■ Instructions to follow
Transcribe the lines from the start of the data below through the line with "import numpy as np", word for word and nothing more.

Scripts that build scenes
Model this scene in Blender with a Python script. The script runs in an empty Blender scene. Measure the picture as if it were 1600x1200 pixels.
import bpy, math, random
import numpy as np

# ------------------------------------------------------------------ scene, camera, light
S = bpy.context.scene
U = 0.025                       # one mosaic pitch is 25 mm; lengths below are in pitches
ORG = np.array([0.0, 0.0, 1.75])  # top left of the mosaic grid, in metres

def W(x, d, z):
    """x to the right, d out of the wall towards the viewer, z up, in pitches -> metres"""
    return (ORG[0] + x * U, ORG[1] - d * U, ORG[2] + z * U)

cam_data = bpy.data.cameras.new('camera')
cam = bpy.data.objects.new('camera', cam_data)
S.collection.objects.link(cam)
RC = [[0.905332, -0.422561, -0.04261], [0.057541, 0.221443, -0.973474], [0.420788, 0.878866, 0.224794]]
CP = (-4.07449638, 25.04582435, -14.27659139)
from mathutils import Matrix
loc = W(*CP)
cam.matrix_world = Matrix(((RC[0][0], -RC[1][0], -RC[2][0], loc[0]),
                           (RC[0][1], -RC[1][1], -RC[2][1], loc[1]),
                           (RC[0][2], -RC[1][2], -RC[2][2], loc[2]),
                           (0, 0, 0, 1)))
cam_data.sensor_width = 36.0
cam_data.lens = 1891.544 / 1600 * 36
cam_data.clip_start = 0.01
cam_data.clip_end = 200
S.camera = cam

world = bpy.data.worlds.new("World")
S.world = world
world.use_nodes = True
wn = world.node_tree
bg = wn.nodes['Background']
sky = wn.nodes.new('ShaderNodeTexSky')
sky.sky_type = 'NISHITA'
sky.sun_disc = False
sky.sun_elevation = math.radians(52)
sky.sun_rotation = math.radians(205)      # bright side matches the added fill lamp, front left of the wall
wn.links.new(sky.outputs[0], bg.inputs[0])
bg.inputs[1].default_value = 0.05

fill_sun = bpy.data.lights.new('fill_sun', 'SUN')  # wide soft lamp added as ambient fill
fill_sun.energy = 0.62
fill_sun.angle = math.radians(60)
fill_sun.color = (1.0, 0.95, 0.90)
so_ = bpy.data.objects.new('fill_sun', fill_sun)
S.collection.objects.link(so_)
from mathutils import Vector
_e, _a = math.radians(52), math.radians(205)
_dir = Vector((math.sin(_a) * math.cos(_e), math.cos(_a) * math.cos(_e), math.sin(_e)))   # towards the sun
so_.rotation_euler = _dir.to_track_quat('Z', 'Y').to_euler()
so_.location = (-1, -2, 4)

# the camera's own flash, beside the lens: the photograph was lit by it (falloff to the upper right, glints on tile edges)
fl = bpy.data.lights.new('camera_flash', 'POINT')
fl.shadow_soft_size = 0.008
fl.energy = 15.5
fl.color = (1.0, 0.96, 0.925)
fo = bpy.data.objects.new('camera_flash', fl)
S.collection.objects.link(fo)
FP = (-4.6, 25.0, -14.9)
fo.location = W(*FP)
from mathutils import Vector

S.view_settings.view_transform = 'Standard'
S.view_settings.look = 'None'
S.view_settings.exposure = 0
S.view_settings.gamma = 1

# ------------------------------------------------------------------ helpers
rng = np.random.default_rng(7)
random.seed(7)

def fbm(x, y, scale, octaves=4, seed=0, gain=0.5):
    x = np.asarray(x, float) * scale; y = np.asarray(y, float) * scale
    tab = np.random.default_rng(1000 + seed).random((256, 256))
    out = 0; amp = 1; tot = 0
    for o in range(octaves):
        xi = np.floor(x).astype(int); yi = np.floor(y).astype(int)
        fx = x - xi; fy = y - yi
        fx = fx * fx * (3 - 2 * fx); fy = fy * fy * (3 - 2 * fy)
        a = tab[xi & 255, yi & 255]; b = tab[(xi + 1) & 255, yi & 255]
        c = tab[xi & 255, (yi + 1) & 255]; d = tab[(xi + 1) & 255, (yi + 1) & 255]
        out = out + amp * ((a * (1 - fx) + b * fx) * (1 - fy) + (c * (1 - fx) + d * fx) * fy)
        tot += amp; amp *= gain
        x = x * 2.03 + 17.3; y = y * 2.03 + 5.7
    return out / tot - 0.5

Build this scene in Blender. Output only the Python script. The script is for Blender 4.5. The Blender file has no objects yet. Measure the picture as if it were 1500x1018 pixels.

■ Final result
Model this scene in Blender with a Python script. The script runs in an empty Blender scene. Measure the picture as if it were 1600x1200 pixels.
import bpy, math, random
import numpy as np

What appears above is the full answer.